Recycling Web Workers: Just Proper Hygiene
Photo by Dano, CC BY 2.0
A long while back we were helping out a client with a mysterious and serious problem: The PostgreSQL instance was showing gradual memory growth, each of the processes slowly ballooning memory across a few days until the system triggered the OOM (out of memory) killer. Database at that point kicks out all connections and restarts. Downtime is bad, yo.
Spoiler alert: It was a prepared SQL statements bug in Rails. Sometimes it’s fun to take you through all the hair-pulling that goes into debugging something like this, but instead this Friday I’m feeling preachy.
Of course there’s a few different directions you could go to work around a problem like this:
- Update your framework. If, of course, the fix has been released, or determined in the first place. And if your application doesn’t have any compatibility trouble preventing it from running on the updated version, or you feel comfortable back-patching the fix yourself. And if the Change Management Officer doesn’t try to string you up for wanting to update production willy nilly. (Not everyone works at a startup!) But do add it as a milestone. It should be one anyway.
- Take a different code path. Feature switches, like three-point seat belts and pocket breath mints, fall into the category of neat things that seem like a little burden until you really need them. In fact in this case, turning off prepared statements in unpatched Rails deployments is the recommended workaround. It’ll still take some testing, but is likely less risky than changing the framework code itself. It might also be a slight performance hit, but then so is a crashing database.

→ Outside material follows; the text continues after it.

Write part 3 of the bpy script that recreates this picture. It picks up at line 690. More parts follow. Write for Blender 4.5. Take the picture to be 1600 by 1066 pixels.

- Recycle your worker processes periodically. Simple. Readily doable. And usually entirely undisruptive. And thus I’m here advocating that you think about doing it occasionally as a matter of course.
The usual way to get worker processes to recycle gracefully is to send a SIGHUP signal to the application master process. At that point each worker process finishes handling its current request and then quits, after which the master starts up a new one to handle the next request. It’s typically a seamless process.
You could do that through cron every now and then, perhaps daily or whatever is appropriate. But some app servers have this built in, usually after processing some given number of requests (it’ll usually be a “max_requests” parameter, or something very close to that.)
- One the Python side, both gunicorn and uwsgi both have it. The name variation is ever so slightly different (max_requests, sometimes, versus max-request).
- For Ruby, Passenger has it as a parameter, while unicorn has a separate gem, unicorn-worker-killer, that does this.
- php-fpm has it as a parameter as well, though if you’re using Apache httpd to host the application through mod_php directly, MaxConnectionsPerChild is what you want to set.
I would be remiss if I didn’t mention a couple potential downsides. The first is that while no request will be left behind, the first one that hits each new worker process might see a slight delay as code is reloaded and any process cache is warmed.
The second is that it may happen unexpectedly, which could be a problem if some changes had been made but the app process hadn’t seen it yet. This could be a deploy that’s still in progress, or some change that was left out there to be completed later. (On one hand, tsk, tsk; on the other, eh, it does happen.)
There you have it. As a coworker said in chat: Recycling worker processes, it’s just good hygiene.